Excerto da entrevista Rádio Clube de Moçambique, 19 de Julho de 1972 por Leite de Vasconcelos (difusão proibida pela censura)
in Entrevistas 1958-1978, edição de Mécia de Sena e Jorge Fazenda Lourenço
Eu diria o seguinte: primeiro que tudo, eu creio que, salvo em raros momentos excepcionais, o grande drama da literatura portuguesa - e é, até certo ponto, a teoria que eu tenho dela - o grande drama da literatura portuguesa foi sempre um grande afastamento da realidade concreta, e que resulta das próprias estruturas sociais do nosso país.

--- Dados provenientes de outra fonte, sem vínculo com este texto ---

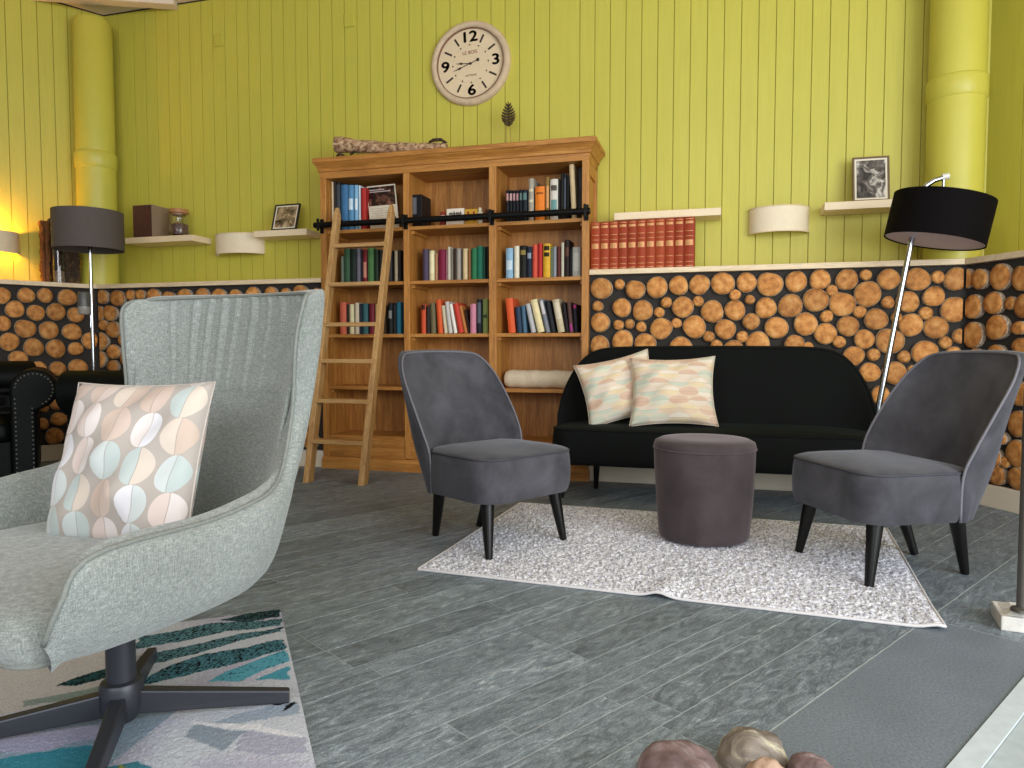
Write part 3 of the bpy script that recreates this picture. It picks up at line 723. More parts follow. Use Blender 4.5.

Acontece, e isso vê-se até mesmo nos escritores que pretendem ser mais populistas, que, de um modo geral, as pessoas, quando se tornam escritores, imediatamente, ou automaticamente, do ponto de vista social, deixam de ser povo. E quando deixam de ser povo, automaticamente deixam de saber como é que o povo fala e vive. Daí resulta grande parte do artificialismo que mesmo o maior realismo português usualmente tem. Vem de as pessoas realmente terem perdido contacto com a realidade social imediata, para passarem a vê-la sob o prisma dos níveis oligárquicos de que passaram a fazer parte.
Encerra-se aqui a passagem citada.